KEVIN WONG

One Year Update: What I learned about building my own NAS

Kevin Wong /

Nov 3, 2018

About a year ago, in the Summer of 2017, I build my first ever NAS (or Network Attached Storage). I had a considerable amount of money saved and was willing to make an investment into using and learning more about enterprise networking and hardware.

In the end of my research journey and budgeting, I ended up choosing:

Type Component
Case Fractal Design Node 304 Mini-ITX Case
CPU Intel Xeon D-1518 (2.2GHz Quad-Core, Hyperthreaded - 35W - 6MB Cache)
Motherboard Supermicro X10SDV-4C-TLN4F
RAM Kingston 16GB DDR4-2133MHz ECC RAM
HDD 3x - 4TB - WD (Western Digital) RED
PSU Cooler Master V550 80+ Gold Fully-Modular Power Supply
Boot Drive 2x - 32GB - Sandisk Cruzer Fit

For my OS of choice, I decided going with FreeNAS since it was the all-in-one package for a BSD/UNIX based OS with the ZFS file system installed.

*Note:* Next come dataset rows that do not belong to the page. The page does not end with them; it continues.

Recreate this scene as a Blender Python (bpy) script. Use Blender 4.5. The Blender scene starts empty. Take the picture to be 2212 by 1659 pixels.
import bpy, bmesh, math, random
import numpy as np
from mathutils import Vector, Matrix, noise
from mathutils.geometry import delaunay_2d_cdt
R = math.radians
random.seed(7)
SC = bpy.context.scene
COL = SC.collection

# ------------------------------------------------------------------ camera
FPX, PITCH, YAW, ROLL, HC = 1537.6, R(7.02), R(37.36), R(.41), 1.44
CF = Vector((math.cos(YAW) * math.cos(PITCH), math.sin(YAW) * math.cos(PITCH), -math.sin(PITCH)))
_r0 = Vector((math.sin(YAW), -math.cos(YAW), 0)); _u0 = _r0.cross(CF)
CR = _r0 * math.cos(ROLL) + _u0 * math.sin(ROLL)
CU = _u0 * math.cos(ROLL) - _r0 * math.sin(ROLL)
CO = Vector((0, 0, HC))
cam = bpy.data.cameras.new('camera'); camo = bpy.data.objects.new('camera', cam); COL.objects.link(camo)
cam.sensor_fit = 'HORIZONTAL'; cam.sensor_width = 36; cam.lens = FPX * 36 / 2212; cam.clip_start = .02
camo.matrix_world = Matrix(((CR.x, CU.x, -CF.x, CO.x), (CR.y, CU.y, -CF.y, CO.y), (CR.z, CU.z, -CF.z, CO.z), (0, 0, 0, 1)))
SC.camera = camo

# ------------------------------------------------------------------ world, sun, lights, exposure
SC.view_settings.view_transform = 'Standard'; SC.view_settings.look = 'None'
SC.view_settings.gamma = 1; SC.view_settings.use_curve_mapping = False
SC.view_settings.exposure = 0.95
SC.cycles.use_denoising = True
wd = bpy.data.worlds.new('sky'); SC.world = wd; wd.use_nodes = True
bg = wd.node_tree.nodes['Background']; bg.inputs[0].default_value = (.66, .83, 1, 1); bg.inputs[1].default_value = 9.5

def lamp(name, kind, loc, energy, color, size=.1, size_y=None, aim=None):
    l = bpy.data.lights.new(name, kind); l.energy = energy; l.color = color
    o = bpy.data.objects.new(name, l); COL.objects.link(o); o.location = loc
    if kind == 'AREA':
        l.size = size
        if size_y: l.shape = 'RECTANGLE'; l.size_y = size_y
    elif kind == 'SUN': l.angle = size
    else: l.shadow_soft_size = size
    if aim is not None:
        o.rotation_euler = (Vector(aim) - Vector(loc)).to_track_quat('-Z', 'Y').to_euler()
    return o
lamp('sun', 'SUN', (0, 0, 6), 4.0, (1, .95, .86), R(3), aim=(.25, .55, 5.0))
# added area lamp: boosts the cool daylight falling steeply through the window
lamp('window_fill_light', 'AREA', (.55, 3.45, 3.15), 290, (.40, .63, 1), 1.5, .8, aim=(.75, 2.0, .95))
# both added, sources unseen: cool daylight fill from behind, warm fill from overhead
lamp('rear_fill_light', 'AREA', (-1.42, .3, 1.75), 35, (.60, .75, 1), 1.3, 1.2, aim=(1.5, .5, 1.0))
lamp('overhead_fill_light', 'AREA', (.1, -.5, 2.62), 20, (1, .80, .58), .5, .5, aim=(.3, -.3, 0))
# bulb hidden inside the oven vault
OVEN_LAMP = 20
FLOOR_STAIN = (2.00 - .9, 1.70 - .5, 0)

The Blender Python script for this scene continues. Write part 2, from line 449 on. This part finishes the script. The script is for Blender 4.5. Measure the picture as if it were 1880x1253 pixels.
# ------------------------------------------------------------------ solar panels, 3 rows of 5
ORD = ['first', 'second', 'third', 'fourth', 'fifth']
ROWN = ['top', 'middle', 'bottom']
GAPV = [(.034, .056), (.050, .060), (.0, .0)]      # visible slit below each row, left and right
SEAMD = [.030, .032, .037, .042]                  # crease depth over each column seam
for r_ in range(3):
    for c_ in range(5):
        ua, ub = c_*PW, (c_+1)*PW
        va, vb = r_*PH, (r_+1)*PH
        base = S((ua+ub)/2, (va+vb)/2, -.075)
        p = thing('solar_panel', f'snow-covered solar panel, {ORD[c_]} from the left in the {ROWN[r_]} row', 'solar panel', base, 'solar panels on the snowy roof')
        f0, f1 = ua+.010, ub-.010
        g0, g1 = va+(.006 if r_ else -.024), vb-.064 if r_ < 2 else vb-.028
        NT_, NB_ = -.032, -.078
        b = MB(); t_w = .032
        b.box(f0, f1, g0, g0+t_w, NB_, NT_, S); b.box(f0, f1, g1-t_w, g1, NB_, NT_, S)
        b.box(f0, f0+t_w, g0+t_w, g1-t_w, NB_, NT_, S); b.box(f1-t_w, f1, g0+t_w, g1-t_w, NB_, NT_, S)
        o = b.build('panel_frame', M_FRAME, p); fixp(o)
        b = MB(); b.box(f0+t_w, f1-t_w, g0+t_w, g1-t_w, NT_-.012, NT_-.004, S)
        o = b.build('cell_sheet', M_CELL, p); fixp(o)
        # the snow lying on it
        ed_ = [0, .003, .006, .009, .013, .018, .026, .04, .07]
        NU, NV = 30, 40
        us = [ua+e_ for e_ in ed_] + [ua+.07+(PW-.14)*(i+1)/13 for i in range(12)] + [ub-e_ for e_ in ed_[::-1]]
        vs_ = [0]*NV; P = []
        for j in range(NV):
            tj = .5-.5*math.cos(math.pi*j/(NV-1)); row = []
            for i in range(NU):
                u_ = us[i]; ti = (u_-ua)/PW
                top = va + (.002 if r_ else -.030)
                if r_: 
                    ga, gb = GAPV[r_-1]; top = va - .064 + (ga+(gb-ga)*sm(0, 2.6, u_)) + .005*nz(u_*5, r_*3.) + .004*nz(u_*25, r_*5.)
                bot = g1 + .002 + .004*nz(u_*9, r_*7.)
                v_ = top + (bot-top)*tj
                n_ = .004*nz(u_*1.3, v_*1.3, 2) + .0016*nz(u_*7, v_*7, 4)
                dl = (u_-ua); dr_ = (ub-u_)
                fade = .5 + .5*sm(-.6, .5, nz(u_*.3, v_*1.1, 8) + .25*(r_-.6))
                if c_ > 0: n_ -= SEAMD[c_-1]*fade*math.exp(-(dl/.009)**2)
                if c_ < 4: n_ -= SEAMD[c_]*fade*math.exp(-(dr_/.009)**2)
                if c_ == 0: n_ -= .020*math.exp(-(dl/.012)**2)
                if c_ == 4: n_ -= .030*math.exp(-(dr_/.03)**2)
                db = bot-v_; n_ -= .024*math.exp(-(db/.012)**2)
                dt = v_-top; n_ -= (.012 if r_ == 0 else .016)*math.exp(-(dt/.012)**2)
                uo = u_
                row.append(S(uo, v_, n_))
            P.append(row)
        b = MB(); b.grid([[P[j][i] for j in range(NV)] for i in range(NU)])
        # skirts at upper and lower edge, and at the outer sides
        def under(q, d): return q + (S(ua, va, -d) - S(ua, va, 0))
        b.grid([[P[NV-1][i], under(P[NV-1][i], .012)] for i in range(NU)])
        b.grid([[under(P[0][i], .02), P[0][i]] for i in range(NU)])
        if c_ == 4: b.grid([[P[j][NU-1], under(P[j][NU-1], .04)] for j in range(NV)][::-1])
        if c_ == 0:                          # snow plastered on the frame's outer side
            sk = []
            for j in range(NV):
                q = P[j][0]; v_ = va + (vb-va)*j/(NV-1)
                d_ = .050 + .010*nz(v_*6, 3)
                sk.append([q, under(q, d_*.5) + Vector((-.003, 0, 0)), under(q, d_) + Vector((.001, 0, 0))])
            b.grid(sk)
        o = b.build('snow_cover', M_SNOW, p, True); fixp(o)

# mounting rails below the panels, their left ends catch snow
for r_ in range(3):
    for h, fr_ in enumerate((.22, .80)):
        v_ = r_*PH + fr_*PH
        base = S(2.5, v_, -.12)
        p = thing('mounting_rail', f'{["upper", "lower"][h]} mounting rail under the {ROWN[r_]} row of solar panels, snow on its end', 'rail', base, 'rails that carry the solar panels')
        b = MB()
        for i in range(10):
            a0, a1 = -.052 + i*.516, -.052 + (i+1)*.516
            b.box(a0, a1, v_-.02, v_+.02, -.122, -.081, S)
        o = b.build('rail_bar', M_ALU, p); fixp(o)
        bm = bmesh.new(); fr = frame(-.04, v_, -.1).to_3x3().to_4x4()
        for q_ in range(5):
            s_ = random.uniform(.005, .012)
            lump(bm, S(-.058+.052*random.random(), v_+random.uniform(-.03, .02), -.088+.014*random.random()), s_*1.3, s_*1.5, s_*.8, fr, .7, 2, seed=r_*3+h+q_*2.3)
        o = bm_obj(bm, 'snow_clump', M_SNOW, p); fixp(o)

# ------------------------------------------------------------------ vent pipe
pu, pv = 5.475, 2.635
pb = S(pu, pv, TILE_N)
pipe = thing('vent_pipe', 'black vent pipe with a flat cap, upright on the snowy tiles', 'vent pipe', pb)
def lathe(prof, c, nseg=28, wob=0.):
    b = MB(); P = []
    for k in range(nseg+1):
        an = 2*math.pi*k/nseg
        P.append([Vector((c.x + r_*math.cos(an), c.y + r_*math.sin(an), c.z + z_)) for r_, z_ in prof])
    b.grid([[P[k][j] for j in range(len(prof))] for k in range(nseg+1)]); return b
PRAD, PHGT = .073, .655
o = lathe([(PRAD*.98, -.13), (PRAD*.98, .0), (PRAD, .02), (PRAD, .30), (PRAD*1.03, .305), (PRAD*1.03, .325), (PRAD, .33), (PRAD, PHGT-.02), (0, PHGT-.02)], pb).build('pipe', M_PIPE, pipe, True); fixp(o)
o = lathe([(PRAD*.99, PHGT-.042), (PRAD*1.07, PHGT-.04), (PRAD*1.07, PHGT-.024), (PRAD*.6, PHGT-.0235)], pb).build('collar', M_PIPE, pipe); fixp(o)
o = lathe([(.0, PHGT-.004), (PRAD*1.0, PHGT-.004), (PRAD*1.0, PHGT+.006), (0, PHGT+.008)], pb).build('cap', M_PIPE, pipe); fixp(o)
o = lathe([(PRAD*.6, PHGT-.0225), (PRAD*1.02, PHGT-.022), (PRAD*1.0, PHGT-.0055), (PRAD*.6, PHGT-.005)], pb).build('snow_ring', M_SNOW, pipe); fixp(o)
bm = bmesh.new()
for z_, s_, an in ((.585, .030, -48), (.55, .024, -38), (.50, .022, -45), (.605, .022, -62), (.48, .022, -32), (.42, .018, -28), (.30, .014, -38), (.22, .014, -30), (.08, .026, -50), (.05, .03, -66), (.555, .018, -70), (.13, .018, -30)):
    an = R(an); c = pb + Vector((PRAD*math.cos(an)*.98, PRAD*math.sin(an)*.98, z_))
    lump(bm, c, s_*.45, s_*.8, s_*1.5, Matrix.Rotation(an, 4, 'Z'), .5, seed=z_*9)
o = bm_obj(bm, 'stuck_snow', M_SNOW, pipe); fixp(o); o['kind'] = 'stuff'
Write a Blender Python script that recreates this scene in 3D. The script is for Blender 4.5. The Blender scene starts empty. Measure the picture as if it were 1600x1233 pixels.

In my quest to learn more about enterprise networking and hardware while still getting something useful out of this build, I learned a lot!


  • UNIX File System - This was something I struggled understanding. I’ve always used chmod, chown, etc. on Linux but I never understood what the numbers really meant. In FreeNAS, I learned about user, groups, and everyone else. I learned to lockdown certain datasets from the network and expose datasets correctly without errors.
  • Networking - I learned how to direct connect to the NAS over Ethernet. This was especially useful because whole-home 10GbE networking is expensive.
  • OpenVPN - My FreeNAS is setup to connect over OpenVPN. This was somewhat complicated to setup but it ended out working out after a few tries
  • Plex - Plex is useful! I cancelled my Hulu subscription and bought all of the seasons for the three TV shows I only needed Hulu for and kept my Netflix subscription.
  • ZFS - The ZFS file system is really unique and robust. This was something worth learning on how it worked.
  • rsync - I learned about rsync and how to backup FreeNAS securely.

In conclusion, I’m really glad I built this NAS over purchasing something off the shelf. It really improved my *nix skills.